Secara umum, perempuan adalah representasi ibu kita. Maka kita hormati perempuan selayaknya kita menghormati ibu. Hal sederhana, mendahulukan mereka. Di kendaraan umum, di jalan, di rumah, dan di tempat lain. Dahulukan perempuan. Saya dulu pernah di Komisi VIII dan studi banding ke luar negeri tentang kesetaraan gender yang ingin dijadikan UU. Menurut saya di Indonesia tak perlu kesetaraan gender diungkap terlalu dalam. Saya hidup di masyarakat kalangan paling bawah, dan tinggal di daerah. Menurut saya, kita sudah sangat setara. Di kampung saya, banyak perempuan jadi pengemudi ojek. Tak ada yang larang. Bahkan, bupati dan gubernur kami perempuan. Di Indonesia semua sudah terlindungi. Sejak Megawati jadi presiden, semua sudah setara. Menurut saya, untuk menghargai perempuan, laki-laki harus bekerja demi melindungi perempuan.

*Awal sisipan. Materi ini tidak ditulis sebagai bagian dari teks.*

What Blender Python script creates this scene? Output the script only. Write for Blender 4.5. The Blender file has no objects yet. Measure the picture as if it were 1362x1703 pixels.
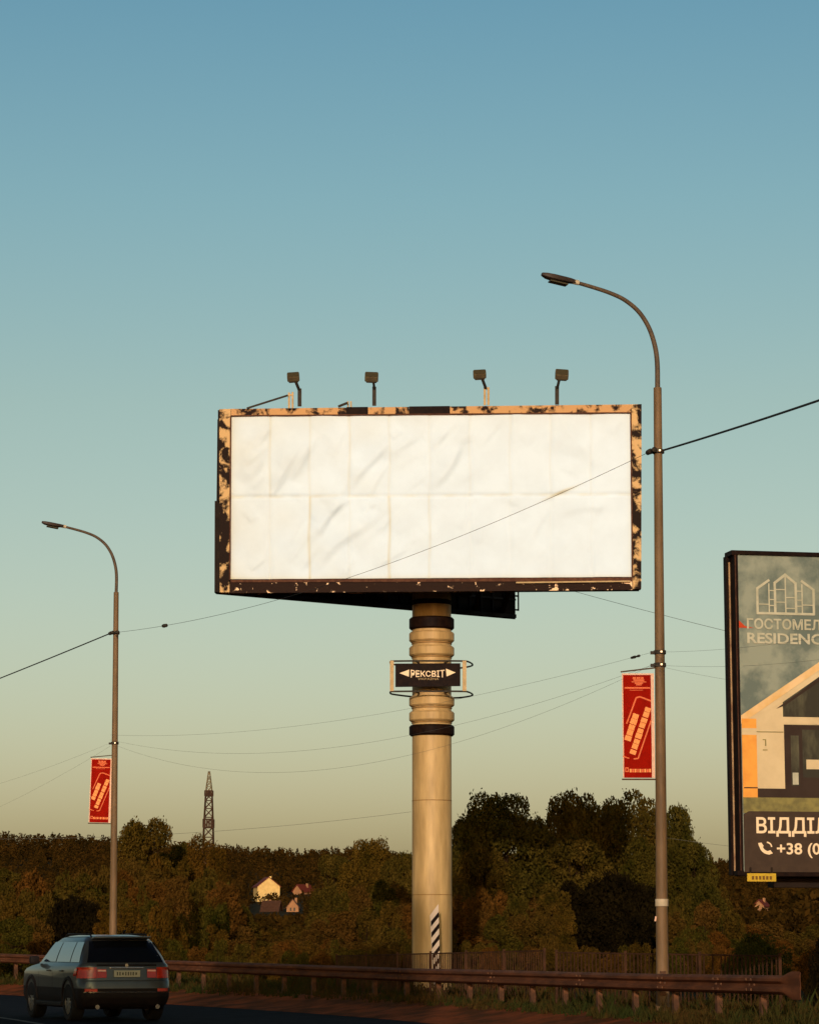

Apa persepsi Anda tentang perempuan?
Pada dasarnya perempuan adalah mahluk yang ingin disayangi, ingin dimengerti. Semua perempuan seperti itu, apapun status sosialnya. Semua perempuan ingin dimengerti, ingin dihargai.
Inti dari RUU Penghapusan Kekerasan Seksual adalah melindungi perempuan. Anda siap mendukung RUU tersebut sebagai bagian dari melindungi perempuan?
Saya belum bisa terlalu banyak komentar soal RUU ini. Saya belum membacanya secara utuh, cuma baca sepotong-sepotong di media sosial. Jadi saya tak ingin berkomentar dulu.